— PROMPT —
Return exactly the lines that run from the beginning through the line containing "return m, nt, nt.nodes['Principled BSDF']", both included, and no others.

— RECORDED DATA —

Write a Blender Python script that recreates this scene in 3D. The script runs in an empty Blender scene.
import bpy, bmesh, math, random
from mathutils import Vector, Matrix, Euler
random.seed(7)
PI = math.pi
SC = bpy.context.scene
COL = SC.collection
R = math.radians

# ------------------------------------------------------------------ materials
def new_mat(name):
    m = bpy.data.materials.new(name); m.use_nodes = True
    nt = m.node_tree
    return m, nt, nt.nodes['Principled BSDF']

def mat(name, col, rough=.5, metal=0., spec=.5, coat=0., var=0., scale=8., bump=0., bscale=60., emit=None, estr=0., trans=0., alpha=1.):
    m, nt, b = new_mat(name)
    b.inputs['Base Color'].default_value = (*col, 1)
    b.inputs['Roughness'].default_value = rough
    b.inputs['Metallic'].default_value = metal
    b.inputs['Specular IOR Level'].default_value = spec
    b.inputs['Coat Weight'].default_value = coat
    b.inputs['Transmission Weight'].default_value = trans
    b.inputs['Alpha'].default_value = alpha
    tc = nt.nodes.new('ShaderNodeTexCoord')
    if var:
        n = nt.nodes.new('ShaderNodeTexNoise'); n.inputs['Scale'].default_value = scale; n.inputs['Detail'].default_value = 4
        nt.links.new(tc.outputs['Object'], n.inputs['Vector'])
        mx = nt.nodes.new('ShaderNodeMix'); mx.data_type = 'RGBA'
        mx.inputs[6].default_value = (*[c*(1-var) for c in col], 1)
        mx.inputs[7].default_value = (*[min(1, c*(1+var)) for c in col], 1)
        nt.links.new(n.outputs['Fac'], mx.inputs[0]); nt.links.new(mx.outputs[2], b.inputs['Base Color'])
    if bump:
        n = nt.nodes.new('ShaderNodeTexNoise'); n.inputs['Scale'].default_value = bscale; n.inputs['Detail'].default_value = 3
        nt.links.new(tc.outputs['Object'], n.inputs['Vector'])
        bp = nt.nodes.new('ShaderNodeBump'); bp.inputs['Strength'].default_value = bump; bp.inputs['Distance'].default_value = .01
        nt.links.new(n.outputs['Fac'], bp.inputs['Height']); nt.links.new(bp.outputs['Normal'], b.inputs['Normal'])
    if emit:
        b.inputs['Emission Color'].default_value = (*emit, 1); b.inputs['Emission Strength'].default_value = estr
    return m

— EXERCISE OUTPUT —
Write a Blender Python script that recreates this scene in 3D. The script runs in an empty Blender scene.
import bpy, bmesh, math, random
from mathutils import Vector, Matrix, Euler
random.seed(7)
PI = math.pi
SC = bpy.context.scene
COL = SC.collection
R = math.radians

# ------------------------------------------------------------------ materials
def new_mat(name):
    m = bpy.data.materials.new(name); m.use_nodes = True
    nt = m.node_tree
    return m, nt, nt.nodes['Principled BSDF']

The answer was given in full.